→ REQUIREMENTS
Your task is to retype, word for word, the lines from the start of the data through the line holding "random.seed(7); RNG = np.random.default_rng(11)". Do not include the pictures.

→ DATA SECTION

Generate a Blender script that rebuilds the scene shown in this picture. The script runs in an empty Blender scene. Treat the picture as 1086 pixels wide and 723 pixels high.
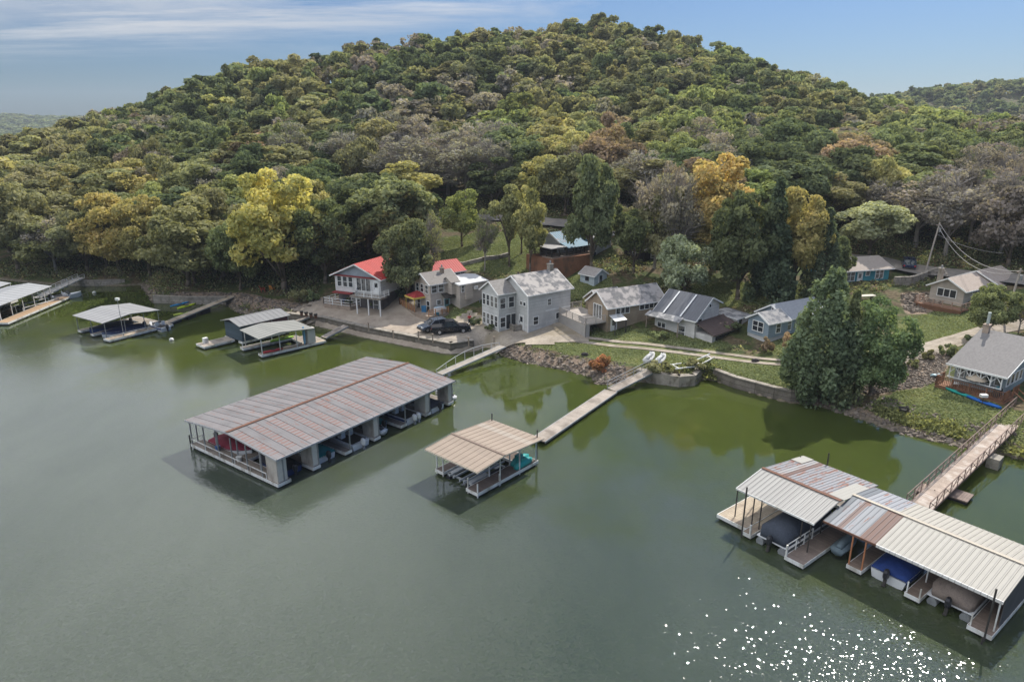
import bpy, math, random, numpy as np
from mathutils import Vector, Matrix, noise
rad = math.radians
S = bpy.context.scene
COL = S.collection
random.seed(7); RNG = np.random.default_rng(11)

# ------------------------------------------------------------ camera
PITCH = math.atan((361.5-135)/724)
cd = bpy.data.cameras.new('camera'); cam = bpy.data.objects.new('camera', cd); COL.objects.link(cam)
cam.location = (0, 0, 30); cam.rotation_euler = (math.pi/2-PITCH, 0, 0)
cd.sensor_width = 36; cd.lens = 24.0; cd.clip_start = 0.5; cd.clip_end = 12000
S.camera = cam
CP, SP = math.cos(PITCH), math.sin(PITCH)
def W(px, py, z=0.0):
    """where the ray of the photograph's pixel meets height z"""
    v = -(py-361.5)/724
    t = (z-30)/(-SP+v*CP)
    return ((px-543)/724*t, t*(CP+v*SP))
def T(px, t, z):
    """ground point on a pixel column at depth t and height z"""
    v = ((z-30)/t+SP)/CP
    return ((px-543)/724*t, t*(CP+v*SP))
def PX(x, y, z):
    t = y*CP-(z-30)*SP
    v = (y*SP+(z-30)*CP)
    return 543+724*x/t, 361.5-724*v/t, t

# ------------------------------------------------------------ tagging
def tag(o, label=None, cat=None, group=None, kind=None):
    if label: o['label'] = label
    if cat: o['category'] = cat
    if group: o['group'] = group
    if kind: o['kind'] = kind
    return o
def thing(name, label, cat, loc=(0,0,0), rz=0, group=None):
    o = bpy.data.objects.new(name, None); COL.objects.link(o)
    o.location = loc; o.rotation_euler = (0,0,rz); o.empty_display_size = .2
    return tag(o, label, cat, group)
def copy_tree(o, parent=None):
    c = o.copy(); COL.objects.link(c)
    if parent is not None: c.parent = parent
    for ch in list(o.children): copy_tree(ch, c)
    return c

# ------------------------------------------------------------ materials
def nodes(name):
    m = bpy.data.materials.new(name); m.use_nodes = True
    nt = m.node_tree; return m, nt, nt.nodes['Principled BSDF']
def lk(nt, a, b): nt.links.new(a, b)
def nz(nt, scale, coord, detail=4, rough=.55):
    n = nt.nodes.new('ShaderNodeTexNoise'); n.inputs['Scale'].default_value = scale
    n.inputs['Detail'].default_value = detail; n.inputs['Roughness'].default_value = rough
    lk(nt, coord, n.inputs['Vector']); return n.outputs['Fac']
def ramp(nt, fac, stops):
    r = nt.nodes.new('ShaderNodeValToRGB'); e = r.color_ramp.elements
    while len(e) < len(stops): e.new(.5)
    for k, (p, c) in zip(e, stops):
        k.position = p; k.color = (*c, 1) if len(c) == 3 else c
    lk(nt, fac, r.inputs['Fac']); return r.outputs['Color']
def mix(nt, fac, a, b, mode='MIX'):
    n = nt.nodes.new('ShaderNodeMix'); n.data_type = 'RGBA'; n.blend_type = mode; n.clamp_factor = True; n.clamp_result = False
    for s, v in ((n.inputs[0], fac), (n.inputs[6], a), (n.inputs[7], b)):
        if isinstance(v, (int, float)): s.default_value = v
        elif isinstance(v, tuple): s.default_value = (*v, 1)
        else: lk(nt, v, s)
    return n.outputs[2]
def mth(nt, op, a, b=0.0, c=None):
    n = nt.nodes.new('ShaderNodeMath'); n.operation = op
    for i, v in enumerate((a, b, c)):
        if v is None: continue
        if isinstance(v, (int, float)): n.inputs[i].default_value = v
        else: lk(nt, v, n.inputs[i])
    return n.outputs[0]
def objco(nt): return nt.nodes.new('ShaderNodeTexCoord').outputs['Object']
def geopos(nt): return nt.nodes.new('ShaderNodeNewGeometry').outputs['Position']
def mapping(nt, co, scale=(1,1,1), rot=(0,0,0)):
    n = nt.nodes.new('ShaderNodeMapping'); n.inputs['Scale'].default_value = scale; n.inputs['Rotation'].default_value = rot
    lk(nt, co, n.inputs['Vector']); return n.outputs['Vector']
def bump(nt, h, strength, dist, bsdf):
    b = nt.nodes.new('ShaderNodeBump'); b.inputs['Strength'].default_value = strength; b.inputs['Distance'].default_value = dist
    lk(nt, h, b.inputs['Height']); lk(nt, b.outputs['Normal'], bsdf.inputs['Normal']); return b
_mc = {}
def M(name, col, rough=.7, var=.25, scale=1.3, metal=0, bmp=.15, bscale=9, dirt=None, stripe=None):
    """plain weathered paint / wood / stone: base colour broken up by two noises; stripe=(axis, pitch, dark) adds board lines"""
    if name in _mc: return _mc[name]
    m, nt, b = nodes(name); co = objco(nt)
    n1 = nz(nt, scale, co); n2 = nz(nt, scale*7, co)
    f = mth(nt, 'ADD', mth(nt, 'MULTIPLY', n1, .6), mth(nt, 'MULTIPLY', n2, .4))
    lo = tuple(c*(1-var) for c in col); hi = tuple(min(1, c*(1+var)) for c in col)
    c = ramp(nt, f, [(.32, lo), (.68, hi)])
    if dirt:
        c = mix(nt, ramp(nt, nz(nt, scale*.8, mapping(nt, co, (1,1,.6))), [(.5, (0,0,0)), (.66, (1,1,1))]), c, dirt)
    h = nz(nt, bscale, co)
    if stripe:
        ax, pitch, dark = stripe
        sx = nt.nodes.new('ShaderNodeSeparateXYZ'); lk(nt, co, sx.inputs[0])
        fr = mth(nt, 'FRACT', mth(nt, 'MULTIPLY', sx.outputs[ax], 1/pitch))
        line = mth(nt, 'LESS_THAN', fr, .14)
        c = mix(nt, mth(nt, 'MULTIPLY', line, dark), c, tuple(x*.35 for x in col))
        idx = mth(nt, 'FLOOR', mth(nt, 'MULTIPLY', sx.outputs[ax], 1/pitch))
        wn = nt.nodes.new('ShaderNodeTexWhiteNoise'); wn.noise_dimensions = '1D'; lk(nt, idx, wn.inputs['W'])
        c = mix(nt, mth(nt, 'MULTIPLY', wn.outputs['Value'], min(.5, dark)), c, tuple(x*.6 for x in col))
        h = mth(nt, 'SUBTRACT', h, line)
    lk(nt, c, b.inputs['Base Color']); b.inputs['Roughness'].default_value = rough; b.inputs['Metallic'].default_value = metal; b.inputs['Specular IOR Level'].default_value = .5 if rough < .6 else .18
    if bmp: bump(nt, h, bmp, .02, b)
    _mc[name] = m; return m

# ------------------------------------------------------------ mesh builder
class MB:
    def __init__(s): s.v = []; s.f = []
    def add(s, vs, fs):
        n = len(s.v); s.v += [tuple(p) for p in vs]; s.f += [tuple(i+n for i in f) for f in fs]; return s
    def box(s, x0, x1, y0, y1, z0, z1):
        return s.add([(x0,y0,z0),(x1,y0,z0),(x1,y1,z0),(x0,y1,z0),(x0,y0,z1),(x1,y0,z1),(x1,y1,z1),(x0,y1,z1)],
              [(0,3,2,1),(4,5,6,7),(0,1,5,4),(1,2,6,5),(2,3,7,6),(3,0,4,7)])
    def bar(s, p, q, w, h=None):
        h = w if h is None else h
        p, q = Vector(p), Vector(q); d = (q-p)
        if d.length < 1e-6: return s
        d.normalize()
        u = Vector((0,0,1)) if abs(d.z) < .95 else Vector((0,1,0))
        a = d.cross(u).normalized()*w/2; b = a.normalized().cross(d).normalized()*h/2
        return s.add([p-a-b,p+a-b,p+a+b,p-a+b,q-a-b,q+a-b,q+a+b,q-a+b],
              [(0,1,2,3),(7,6,5,4),(1,0,4,5),(2,1,5,6),(3,2,6,7),(0,3,7,4)])
    def tube(s, p, q, r0, r1=None, n=7, cap=True):
        r1 = r0 if r1 is None else r1
        p, q = Vector(p), Vector(q); d = (q-p).normalized()
        u = Vector((0,0,1)) if abs(d.z) < .95 else Vector((1,0,0))
        a = d.cross(u).normalized(); b = a.cross(d)
        vs = [p+(a*math.cos(k*2*math.pi/n)+b*math.sin(k*2*math.pi/n))*r0 for k in range(n)]
        vs += [q+(a*math.cos(k*2*math.pi/n)+b*math.sin(k*2*math.pi/n))*r1 for k in range(n)]
        fs = [(k,(k+1)%n,n+(k+1)%n,n+k) for k in range(n)]
        if cap: fs += [tuple(range(n-1,-1,-1)), tuple(range(n,2*n))]
        return s.add(vs, fs)
    def path(s, pts, r, n=6):
        for i in range(len(pts)-1):
            r0 = r[i] if isinstance(r, (list, tuple)) else r; r1 = r[i+1] if isinstance(r, (list, tuple)) else r
            s.tube(pts[i], pts[i+1], r0, r1, n)
        return s
    def prism(s, poly, z0, z1):
        """poly: list of (x,y), extruded from z0 to z1"""
        n = len(poly)
        return s.add([(x,y,z0) for x,y in poly]+[(x,y,z1) for x,y in poly],
              [tuple(range(n-1,-1,-1)), tuple(range(n,2*n))]+[(k,(k+1)%n,n+(k+1)%n,n+k) for k in range(n)])
    def loft(s, rings, caps=True):
        n = len(rings[0]); base = len(s.v)
        vs = [p for r in rings for p in r]; fs = []
        for i in range(len(rings)-1):
            for k in range(n): fs.append((i*n+k, i*n+(k+1)%n, (i+1)*n+(k+1)%n, (i+1)*n+k))
        if caps: fs += [tuple(range(n-1,-1,-1)), tuple(range((len(rings)-1)*n, len(rings)*n))]
        return s.add(vs, fs)
    def ball(s, c, r, n=8, m=5):
        rings = []
        rx, ry, rz = r if isinstance(r, (tuple, list)) else (r, r, r)
        for j in range(m+1):
            a = -math.pi/2+math.pi*j/m; a = max(-1.5, min(1.5, a))
            rings.append([(c[0]+rx*math.cos(a)*math.cos(2*math.pi*k/n), c[1]+ry*math.cos(a)*math.sin(2*math.pi*k/n), c[2]+rz*math.sin(a)) for k in range(n)])
        return s.loft(rings)
    def build(s, name, mat, parent=None, smooth=False, loc=None, rz=None):
        me = bpy.data.meshes.new(name); me.from_pydata(s.v, [], s.f)
        me.materials.append(mat)
        if smooth: me.polygons.foreach_set('use_smooth', [True]*len(me.polygons))
        me.update()
        o = bpy.data.objects.new(name, me); COL.objects.link(o)
        if parent is not None: o.parent = parent
        if loc is not None: o.location = loc
        if rz is not None: o.rotation_euler = (0,0,rz)
        return o

# ------------------------------------------------------------ sun, sky
SUN_EL, SUN_AZ = rad(47), rad(36)      # azimuth measured from +Y towards +X
sd = bpy.data.lights.new('sun', 'SUN'); sun = bpy.data.objects.new('sun', sd); COL.objects.link(sun)
sd.energy = 4.0; sd.angle = rad(.5); sd.color = (1, .95, .87)
sun.rotation_euler = (math.pi/2-SUN_EL, 0, math.pi-SUN_AZ)
wd = bpy.data.worlds.new('World'); S.world = wd; wd.use_nodes = True
nt = wd.node_tree; bg = nt.nodes['Background']
sky = nt.nodes.new('ShaderNodeTexSky'); sky.sky_type = 'NISHITA'; sky.sun_disc = False
sky.sun_elevation = SUN_EL; sky.sun_rotation = SUN_AZ; sky.air_density = 1.2; sky.dust_density = 1.0; sky.ozone_density = 2.2
tc = nt.nodes.new('ShaderNodeTexCoord').outputs['Generated']
sx = nt.nodes.new('ShaderNodeSeparateXYZ'); lk(nt, tc, sx.inputs[0])
# cloud layer: direction projected on a plane overhead
zc = mth(nt, 'ADD', mth(nt, 'MAXIMUM', sx.outputs[2], 0.0), .06)
cb = nt.nodes.new('ShaderNodeCombineXYZ')
lk(nt, mth(nt, 'DIVIDE', sx.outputs[0], zc), cb.inputs[0]); lk(nt, mth(nt, 'DIVIDE', sx.outputs[1], zc), cb.inputs[1])
cm = mapping(nt, cb.outputs[0], (.55, .55, 1), (0, 0, .5))
n = nz(nt, 1.1, cm, 9, .62)
# broad coverage: cirrus bank to the left, patches overhead thickened for fill light, clear low right
cov = mth(nt, 'MULTIPLY_ADD', sx.outputs[0], -.30, -.02)
cov = mth(nt, 'ADD', cov, mth(nt, 'MULTIPLY', mth(nt, 'MINIMUM', mth(nt, 'MAXIMUM', mth(nt, 'SUBTRACT', sx.outputs[2], .19), 0), .3), .42))
dens = mth(nt, 'ADD', n, cov)
cl = ramp(nt, dens, [(.50, (0,0,0)), (.74, (1,1,1))])
low = ramp(nt, sx.outputs[2], [(.075, (0,0,0)), (.14, (1,1,1))])
cfac = mth(nt, 'MULTIPLY', mth(nt, 'MULTIPLY', cl, low), .62)
skc = mix(nt, 1.0, sky.outputs[0], (.175, .255, .39), 'MULTIPLY')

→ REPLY
Generate a Blender script that rebuilds the scene shown in this picture. The script runs in an empty Blender scene. Treat the picture as 1086 pixels wide and 723 pixels high.
import bpy, math, random, numpy as np
from mathutils import Vector, Matrix, noise
rad = math.radians
S = bpy.context.scene
COL = S.collection
random.seed(7); RNG = np.random.default_rng(11)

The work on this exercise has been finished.